> **EXERCISE DETAILS**: Output each line of the material exactly as it stands.
* begin *
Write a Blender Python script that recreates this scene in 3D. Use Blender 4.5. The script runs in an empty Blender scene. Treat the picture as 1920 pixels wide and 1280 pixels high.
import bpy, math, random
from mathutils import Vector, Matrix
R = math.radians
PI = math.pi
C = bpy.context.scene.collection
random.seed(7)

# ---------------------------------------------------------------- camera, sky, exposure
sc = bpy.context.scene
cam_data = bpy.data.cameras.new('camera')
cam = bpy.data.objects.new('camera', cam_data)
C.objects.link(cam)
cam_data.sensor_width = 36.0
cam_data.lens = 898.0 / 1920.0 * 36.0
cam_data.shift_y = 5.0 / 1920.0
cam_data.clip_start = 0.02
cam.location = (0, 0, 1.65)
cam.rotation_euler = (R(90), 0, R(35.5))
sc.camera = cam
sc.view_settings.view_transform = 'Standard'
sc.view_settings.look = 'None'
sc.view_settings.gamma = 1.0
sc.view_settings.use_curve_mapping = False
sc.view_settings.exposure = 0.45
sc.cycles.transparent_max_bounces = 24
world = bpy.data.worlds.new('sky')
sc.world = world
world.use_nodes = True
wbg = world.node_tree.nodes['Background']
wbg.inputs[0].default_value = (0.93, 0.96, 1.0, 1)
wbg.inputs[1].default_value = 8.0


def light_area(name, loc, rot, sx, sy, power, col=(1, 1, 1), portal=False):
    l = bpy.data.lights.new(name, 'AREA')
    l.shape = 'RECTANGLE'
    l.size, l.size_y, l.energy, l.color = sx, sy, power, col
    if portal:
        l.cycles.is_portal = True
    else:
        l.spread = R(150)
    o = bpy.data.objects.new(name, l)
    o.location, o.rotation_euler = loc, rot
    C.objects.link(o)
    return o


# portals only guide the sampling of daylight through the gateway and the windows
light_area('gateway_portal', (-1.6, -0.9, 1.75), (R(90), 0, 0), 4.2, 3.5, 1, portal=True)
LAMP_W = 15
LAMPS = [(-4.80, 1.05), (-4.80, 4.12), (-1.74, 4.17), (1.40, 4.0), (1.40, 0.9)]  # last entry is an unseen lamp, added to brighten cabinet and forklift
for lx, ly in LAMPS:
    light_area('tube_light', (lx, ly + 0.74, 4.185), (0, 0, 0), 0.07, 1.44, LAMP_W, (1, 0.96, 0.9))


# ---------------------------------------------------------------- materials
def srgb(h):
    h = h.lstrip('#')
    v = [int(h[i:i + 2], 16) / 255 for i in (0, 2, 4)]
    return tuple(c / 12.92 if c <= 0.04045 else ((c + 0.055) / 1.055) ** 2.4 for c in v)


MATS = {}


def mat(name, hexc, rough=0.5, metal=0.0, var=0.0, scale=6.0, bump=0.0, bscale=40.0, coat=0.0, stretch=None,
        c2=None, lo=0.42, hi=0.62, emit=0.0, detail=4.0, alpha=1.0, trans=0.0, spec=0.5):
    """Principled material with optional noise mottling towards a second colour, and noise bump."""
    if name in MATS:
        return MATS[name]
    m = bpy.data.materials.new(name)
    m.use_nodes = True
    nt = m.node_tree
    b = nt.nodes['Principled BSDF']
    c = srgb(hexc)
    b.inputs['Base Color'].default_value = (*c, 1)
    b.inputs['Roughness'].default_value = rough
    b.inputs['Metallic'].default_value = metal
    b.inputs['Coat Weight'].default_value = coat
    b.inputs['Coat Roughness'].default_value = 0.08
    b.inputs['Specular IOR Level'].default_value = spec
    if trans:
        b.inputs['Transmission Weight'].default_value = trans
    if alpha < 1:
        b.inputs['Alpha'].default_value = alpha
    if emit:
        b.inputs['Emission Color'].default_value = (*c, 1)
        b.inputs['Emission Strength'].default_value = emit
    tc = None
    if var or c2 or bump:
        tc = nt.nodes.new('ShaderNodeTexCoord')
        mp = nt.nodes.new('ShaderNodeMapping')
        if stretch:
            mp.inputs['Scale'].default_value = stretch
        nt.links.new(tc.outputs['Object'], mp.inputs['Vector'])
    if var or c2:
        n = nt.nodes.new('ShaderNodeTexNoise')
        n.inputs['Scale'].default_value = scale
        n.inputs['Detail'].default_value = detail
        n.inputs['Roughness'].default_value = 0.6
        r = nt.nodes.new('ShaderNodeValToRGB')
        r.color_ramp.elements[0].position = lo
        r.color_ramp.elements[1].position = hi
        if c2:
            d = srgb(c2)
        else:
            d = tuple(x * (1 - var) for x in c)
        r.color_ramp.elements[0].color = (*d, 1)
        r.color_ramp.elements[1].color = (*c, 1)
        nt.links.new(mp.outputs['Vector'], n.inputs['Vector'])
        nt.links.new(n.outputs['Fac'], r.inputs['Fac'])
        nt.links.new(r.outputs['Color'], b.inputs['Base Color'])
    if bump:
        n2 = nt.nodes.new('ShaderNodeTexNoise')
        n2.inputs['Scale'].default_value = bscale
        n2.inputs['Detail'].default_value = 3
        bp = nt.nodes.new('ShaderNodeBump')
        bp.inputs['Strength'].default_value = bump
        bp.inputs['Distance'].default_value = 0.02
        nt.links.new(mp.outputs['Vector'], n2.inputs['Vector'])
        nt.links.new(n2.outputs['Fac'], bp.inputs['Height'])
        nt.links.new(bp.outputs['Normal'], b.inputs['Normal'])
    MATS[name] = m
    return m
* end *
> **OUTPUT FOR THIS EXERCISE**:
Write a Blender Python script that recreates this scene in 3D. Use Blender 4.5. The script runs in an empty Blender scene. Treat the picture as 1920 pixels wide and 1280 pixels high.
import bpy, math, random
from mathutils import Vector, Matrix
R = math.radians
PI = math.pi
C = bpy.context.scene.collection
random.seed(7)

# ---------------------------------------------------------------- camera, sky, exposure
sc = bpy.context.scene
cam_data = bpy.data.cameras.new('camera')
cam = bpy.data.objects.new('camera', cam_data)
C.objects.link(cam)
cam_data.sensor_width = 36.0
cam_data.lens = 898.0 / 1920.0 * 36.0
cam_data.shift_y = 5.0 / 1920.0
cam_data.clip_start = 0.02
cam.location = (0, 0, 1.65)
cam.rotation_euler = (R(90), 0, R(35.5))
sc.camera = cam
sc.view_settings.view_transform = 'Standard'
sc.view_settings.look = 'None'
sc.view_settings.gamma = 1.0
sc.view_settings.use_curve_mapping = False
sc.view_settings.exposure = 0.45
sc.cycles.transparent_max_bounces = 24
world = bpy.data.worlds.new('sky')
sc.world = world
world.use_nodes = True
wbg = world.node_tree.nodes['Background']
wbg.inputs[0].default_value = (0.93, 0.96, 1.0, 1)
wbg.inputs[1].default_value = 8.0


def light_area(name, loc, rot, sx, sy, power, col=(1, 1, 1), portal=False):
    l = bpy.data.lights.new(name, 'AREA')
    l.shape = 'RECTANGLE'
    l.size, l.size_y, l.energy, l.color = sx, sy, power, col
    if portal:
        l.cycles.is_portal = True
    else:
        l.spread = R(150)
    o = bpy.data.objects.new(name, l)
    o.location, o.rotation_euler = loc, rot
    C.objects.link(o)
    return o


# portals only guide the sampling of daylight through the gateway and the windows
light_area('gateway_portal', (-1.6, -0.9, 1.75), (R(90), 0, 0), 4.2, 3.5, 1, portal=True)
LAMP_W = 15
LAMPS = [(-4.80, 1.05), (-4.80, 4.12), (-1.74, 4.17), (1.40, 4.0), (1.40, 0.9)]  # last entry is an unseen lamp, added to brighten cabinet and forklift
for lx, ly in LAMPS:
    light_area('tube_light', (lx, ly + 0.74, 4.185), (0, 0, 0), 0.07, 1.44, LAMP_W, (1, 0.96, 0.9))


# ---------------------------------------------------------------- materials
def srgb(h):
    h = h.lstrip('#')
    v = [int(h[i:i + 2], 16) / 255 for i in (0, 2, 4)]
    return tuple(c / 12.92 if c <= 0.04045 else ((c + 0.055) / 1.055) ** 2.4 for c in v)


MATS = {}


def mat(name, hexc, rough=0.5, metal=0.0, var=0.0, scale=6.0, bump=0.0, bscale=40.0, coat=0.0, stretch=None,
        c2=None, lo=0.42, hi=0.62, emit=0.0, detail=4.0, alpha=1.0, trans=0.0, spec=0.5):
    """Principled material with optional noise mottling towards a second colour, and noise bump."""
    if name in MATS:
        return MATS[name]
    m = bpy.data.materials.new(name)
    m.use_nodes = True
    nt = m.node_tree
    b = nt.nodes['Principled BSDF']
    c = srgb(hexc)
    b.inputs['Base Color'].default_value = (*c, 1)
    b.inputs['Roughness'].default_value = rough
    b.inputs['Metallic'].default_value = metal
    b.inputs['Coat Weight'].default_value = coat
    b.inputs['Coat Roughness'].default_value = 0.08
    b.inputs['Specular IOR Level'].default_value = spec
    if trans:
        b.inputs['Transmission Weight'].default_value = trans
    if alpha < 1:
        b.inputs['Alpha'].default_value = alpha
    if emit:
        b.inputs['Emission Color'].default_value = (*c, 1)
        b.inputs['Emission Strength'].default_value = emit
    tc = None
    if var or c2 or bump:
        tc = nt.nodes.new('ShaderNodeTexCoord')
        mp = nt.nodes.new('ShaderNodeMapping')
        if stretch:
            mp.inputs['Scale'].default_value = stretch
        nt.links.new(tc.outputs['Object'], mp.inputs['Vector'])
    if var or c2:
        n = nt.nodes.new('ShaderNodeTexNoise')
        n.inputs['Scale'].default_value = scale
        n.inputs['Detail'].default_value = detail
        n.inputs['Roughness'].default_value = 0.6
        r = nt.nodes.new('ShaderNodeValToRGB')
        r.color_ramp.elements[0].position = lo
        r.color_ramp.elements[1].position = hi
        if c2:
            d = srgb(c2)
        else:
            d = tuple(x * (1 - var) for x in c)
        r.color_ramp.elements[0].color = (*d, 1)
        r.color_ramp.elements[1].color = (*c, 1)
        nt.links.new(mp.outputs['Vector'], n.inputs['Vector'])
        nt.links.new(n.outputs['Fac'], r.inputs['Fac'])
        nt.links.new(r.outputs['Color'], b.inputs['Base Color'])
    if bump:
        n2 = nt.nodes.new('ShaderNodeTexNoise')
        n2.inputs['Scale'].default_value = bscale
        n2.inputs['Detail'].default_value = 3
        bp = nt.nodes.new('ShaderNodeBump')
        bp.inputs['Strength'].default_value = bump
        bp.inputs['Distance'].default_value = 0.02
        nt.links.new(mp.outputs['Vector'], n2.inputs['Vector'])
        nt.links.new(n2.outputs['Fac'], bp.inputs['Height'])
        nt.links.new(bp.outputs['Normal'], b.inputs['Normal'])
    MATS[name] = m
    return m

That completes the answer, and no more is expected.